● RAW DATA
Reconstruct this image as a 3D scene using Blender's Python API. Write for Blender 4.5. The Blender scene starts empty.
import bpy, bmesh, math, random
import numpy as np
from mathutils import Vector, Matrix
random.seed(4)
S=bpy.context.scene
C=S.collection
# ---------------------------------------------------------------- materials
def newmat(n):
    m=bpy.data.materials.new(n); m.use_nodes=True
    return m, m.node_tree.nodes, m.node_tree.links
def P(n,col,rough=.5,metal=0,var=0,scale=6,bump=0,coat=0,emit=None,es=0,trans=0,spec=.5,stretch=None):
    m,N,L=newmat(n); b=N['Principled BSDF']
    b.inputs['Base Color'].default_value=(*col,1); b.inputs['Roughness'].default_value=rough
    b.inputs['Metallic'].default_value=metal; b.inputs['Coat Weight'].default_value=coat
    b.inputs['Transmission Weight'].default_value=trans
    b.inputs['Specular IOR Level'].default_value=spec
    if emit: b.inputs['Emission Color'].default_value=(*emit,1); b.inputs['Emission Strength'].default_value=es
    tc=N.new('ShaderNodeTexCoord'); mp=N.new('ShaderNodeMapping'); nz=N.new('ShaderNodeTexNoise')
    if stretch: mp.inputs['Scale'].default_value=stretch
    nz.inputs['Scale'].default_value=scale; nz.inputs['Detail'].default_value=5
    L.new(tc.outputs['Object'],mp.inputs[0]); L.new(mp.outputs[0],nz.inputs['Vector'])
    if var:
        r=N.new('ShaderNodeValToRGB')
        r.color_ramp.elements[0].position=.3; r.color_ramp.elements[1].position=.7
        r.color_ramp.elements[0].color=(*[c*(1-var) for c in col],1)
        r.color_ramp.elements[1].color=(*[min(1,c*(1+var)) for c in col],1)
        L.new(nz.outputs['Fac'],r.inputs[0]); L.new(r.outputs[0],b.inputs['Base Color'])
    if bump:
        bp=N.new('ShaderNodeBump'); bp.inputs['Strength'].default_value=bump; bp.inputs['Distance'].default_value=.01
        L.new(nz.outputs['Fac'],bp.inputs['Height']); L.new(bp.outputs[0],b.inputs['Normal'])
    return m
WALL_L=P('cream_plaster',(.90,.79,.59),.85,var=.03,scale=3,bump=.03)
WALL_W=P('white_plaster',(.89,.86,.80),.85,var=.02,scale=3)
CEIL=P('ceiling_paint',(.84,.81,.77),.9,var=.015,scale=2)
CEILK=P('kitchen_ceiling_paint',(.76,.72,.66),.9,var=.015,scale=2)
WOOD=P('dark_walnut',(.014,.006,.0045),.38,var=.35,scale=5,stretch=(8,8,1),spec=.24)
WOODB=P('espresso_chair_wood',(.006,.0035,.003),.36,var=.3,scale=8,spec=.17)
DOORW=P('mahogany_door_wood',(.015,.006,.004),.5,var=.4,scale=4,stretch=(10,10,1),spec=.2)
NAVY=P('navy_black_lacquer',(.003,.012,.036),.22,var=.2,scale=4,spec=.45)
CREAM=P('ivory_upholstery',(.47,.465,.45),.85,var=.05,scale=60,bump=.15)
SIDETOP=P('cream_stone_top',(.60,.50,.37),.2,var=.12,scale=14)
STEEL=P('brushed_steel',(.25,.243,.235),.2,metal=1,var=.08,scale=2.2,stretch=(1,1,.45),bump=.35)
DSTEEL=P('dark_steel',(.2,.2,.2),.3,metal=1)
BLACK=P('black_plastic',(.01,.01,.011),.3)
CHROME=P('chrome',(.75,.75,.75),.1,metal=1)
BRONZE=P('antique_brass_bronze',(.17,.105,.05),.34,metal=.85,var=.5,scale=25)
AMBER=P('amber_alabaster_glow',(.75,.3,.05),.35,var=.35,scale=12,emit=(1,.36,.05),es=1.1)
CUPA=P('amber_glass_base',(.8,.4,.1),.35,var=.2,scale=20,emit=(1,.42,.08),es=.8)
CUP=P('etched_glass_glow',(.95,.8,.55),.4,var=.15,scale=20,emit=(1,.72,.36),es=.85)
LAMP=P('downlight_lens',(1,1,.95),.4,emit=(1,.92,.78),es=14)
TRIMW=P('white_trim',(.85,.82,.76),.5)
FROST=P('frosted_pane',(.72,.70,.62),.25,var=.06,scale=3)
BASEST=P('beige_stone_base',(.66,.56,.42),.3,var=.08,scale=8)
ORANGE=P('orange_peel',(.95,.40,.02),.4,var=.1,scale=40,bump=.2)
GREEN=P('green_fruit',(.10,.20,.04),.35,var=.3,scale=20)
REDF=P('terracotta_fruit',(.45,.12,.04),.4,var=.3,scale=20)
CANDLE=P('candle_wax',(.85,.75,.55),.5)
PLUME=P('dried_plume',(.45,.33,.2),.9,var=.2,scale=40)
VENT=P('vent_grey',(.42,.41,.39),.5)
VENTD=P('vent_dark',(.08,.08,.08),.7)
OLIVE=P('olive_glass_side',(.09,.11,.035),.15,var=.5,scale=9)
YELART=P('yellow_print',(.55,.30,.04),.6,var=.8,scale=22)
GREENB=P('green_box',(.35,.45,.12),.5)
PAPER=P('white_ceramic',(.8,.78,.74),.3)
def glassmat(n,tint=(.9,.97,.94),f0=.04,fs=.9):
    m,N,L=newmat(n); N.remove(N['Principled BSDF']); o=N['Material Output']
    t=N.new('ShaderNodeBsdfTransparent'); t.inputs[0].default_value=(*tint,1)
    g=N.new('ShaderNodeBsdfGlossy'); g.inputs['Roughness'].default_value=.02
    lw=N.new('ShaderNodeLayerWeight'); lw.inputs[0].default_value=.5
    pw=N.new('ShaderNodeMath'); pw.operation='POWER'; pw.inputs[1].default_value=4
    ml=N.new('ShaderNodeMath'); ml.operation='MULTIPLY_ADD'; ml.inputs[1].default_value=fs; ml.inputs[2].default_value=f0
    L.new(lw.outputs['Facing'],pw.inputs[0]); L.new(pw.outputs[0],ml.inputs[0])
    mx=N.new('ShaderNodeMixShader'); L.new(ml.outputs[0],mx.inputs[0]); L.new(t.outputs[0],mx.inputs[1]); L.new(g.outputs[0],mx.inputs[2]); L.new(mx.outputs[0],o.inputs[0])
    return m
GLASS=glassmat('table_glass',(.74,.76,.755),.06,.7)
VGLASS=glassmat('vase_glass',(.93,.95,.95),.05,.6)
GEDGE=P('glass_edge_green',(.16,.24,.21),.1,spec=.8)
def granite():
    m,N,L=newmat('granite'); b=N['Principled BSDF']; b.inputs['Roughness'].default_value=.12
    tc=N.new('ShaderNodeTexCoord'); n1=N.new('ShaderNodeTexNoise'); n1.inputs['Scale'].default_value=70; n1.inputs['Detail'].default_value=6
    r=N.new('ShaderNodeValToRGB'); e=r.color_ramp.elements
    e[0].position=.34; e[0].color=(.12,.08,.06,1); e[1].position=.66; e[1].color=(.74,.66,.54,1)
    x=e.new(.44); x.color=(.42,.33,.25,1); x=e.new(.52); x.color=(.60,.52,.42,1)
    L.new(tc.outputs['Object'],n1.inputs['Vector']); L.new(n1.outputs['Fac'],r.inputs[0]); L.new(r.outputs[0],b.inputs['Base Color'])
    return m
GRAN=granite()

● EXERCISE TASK
Identify and list each line with the word "scene".

● REPLY
Reconstruct this image as a 3D scene using Blender's Python API. Write for Blender 4.5. The Blender scene starts empty.
S=bpy.context.scene